Kuchai is the sixth-largest shareholder with 3.03 million shares in Great Eastern Malaysia’s parent company, Great Eastern Holdings Ltd (GEH), that is listed in Singapore.
GEH, in turn, wholly owns Malaysia-based Great Eastern Life Assurance (M) Bhd (GELA) that is likely to go for a listing to comply with Bank Negara’s ruling requiring insurance companies to have at least 30% local equity participation.
The stake is reported to fetch a value of RM4.1bil (US$1bil).
If the listing happens, the anticipation is for GEH to declare a bumper dividend, which would benefit Kuchai.
In September last year, GEH announced that it was assessing possible options relating to a minority stake in GELA to comply with foreign ownership requirements.
This was in response to questions on Bank Negara’s requirement, which was announced in 2016, for foreign insurance companies to have at least 30% local equity participation.
Even without the listing of the Malaysian insurance arm, Kuchai is trading at a discount to its intrinsic value. At GEH’s current share price of S$30 (RM90), Kuchai’s interest in GEH alone is worth some RM273mil, which is bigger than Kuchai’s market capitalisation of RM193mil.

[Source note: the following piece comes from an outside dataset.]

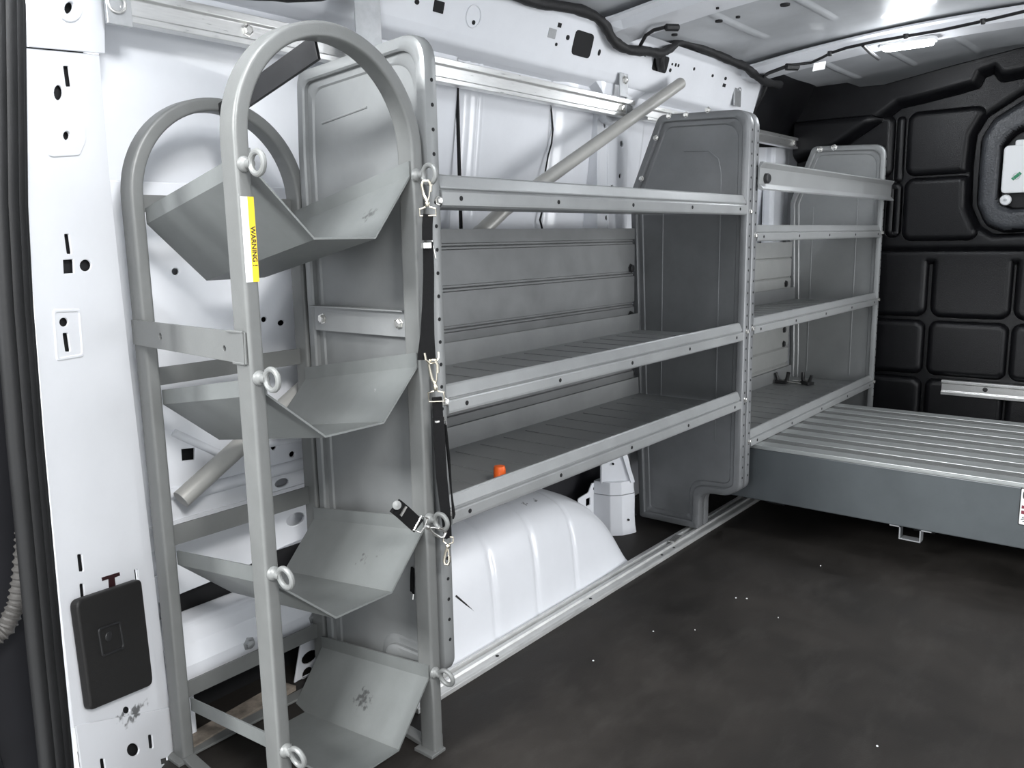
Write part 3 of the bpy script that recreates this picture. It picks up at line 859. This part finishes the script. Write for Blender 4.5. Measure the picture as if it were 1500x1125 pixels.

Kuchai has a clean balance sheet with cash of some RM61.95mil and no borrowings.
Business-wise, Kuchai is principally involved in investment holdings and rental of property. Properties of the company include eight acres of land in Semenyih, Selangor, and a shop-house Emerald Hill Road, Singapore.
As at June 30, 2017, the Singapore investment property continued to achieve an occupancy rate of 100%, and was valued at S$8.3mil.
The group’s investment holdings consist of holdings in domestic and foreign-listed equity securities, investment funds and selected physical commodities.
Kuchai is 42.21% owned by Kluang Rubber Co Bhd, and 9.44% held by Sungei Bagan Rubber Co Malaysia Bhd.
The deadline for the requirement for foreign insurance companies to have at least 30% local participation is in the middle of this year.
However, considering that it would be a commercially-driven exercise, industry executives have said that insurers would be given time to comply with the ruling.
Other foreign insurers reportedly in discussion to dispose of their stakes in their respective Malaysian subsidiaries ahead of a Bank Negara deadline requiring a 30% local ownership include Prudential plc of the United Kingdom and Tokio Marine Holdings of Japan.